Ding Jinhao's parents, who live in Nanjing, the capital of Jiangsu province, apologized for his behavior on Saturday and asked for forgiveness from the public after angry Internet users discovered and revealed the identity of the young man, aged 14, a middle school student in Nanjing.
"We want to apologize to the Egyptian people and to people who have paid attention to this case across China," Ding's mother said in Modern Express, a local newspaper.
Ding has realized the seriousness of his misconduct, according to his mother.
His father said they felt regretful after news about the case was spread online.
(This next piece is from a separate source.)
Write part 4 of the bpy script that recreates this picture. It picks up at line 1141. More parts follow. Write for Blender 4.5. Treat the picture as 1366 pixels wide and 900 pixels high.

Shen, the micro blogger who posted the picture of vandalized relics, visited the Egyptian temple on May 6. "I felt embarrassed. It was my most unhappy moment in Egypt."
He said he hopes the case will remind Chinese tourists to behave while abroad and teach them the importance of protecting cultural relics.
The bad manners of some Chinese tourists, which include spitting and littering, have featured prominently in the media in recent years.
In March 2009, a retired man from Changzhou, Jiangsu province, carved his name on a rock in Taiwan's Yehliu Geopark, which triggered intense criticism.
In February, a tourist carved his name on a large cauldron in Beijing's Palace Museum. Failing to find the culprit, one of the museum's staff posted a picture of the vandalized cauldron online.
Chen Xu, a researcher from the China Tourism Academy, said the Tourism Law, which will take effect in October, will force some Chinese tourists to behave properly at tourist sites, but in the long run the key is to raise awareness of the importance of cultural relics and proper manners.
"Travel agencies and guides should also be responsible for preventing tourists from vandalizing cultural relics," he said.
Ye Qianrong, a professor of Chinese studies at Tokai University in Japan, said Chinese tourists' practice of writing their names at tourist sites could date back to the "cultural revolution" (1966-76), when many young students wrote their names in many places.
Ye, who hails from China, said the lack of education for good manners in schools and families is also to blame.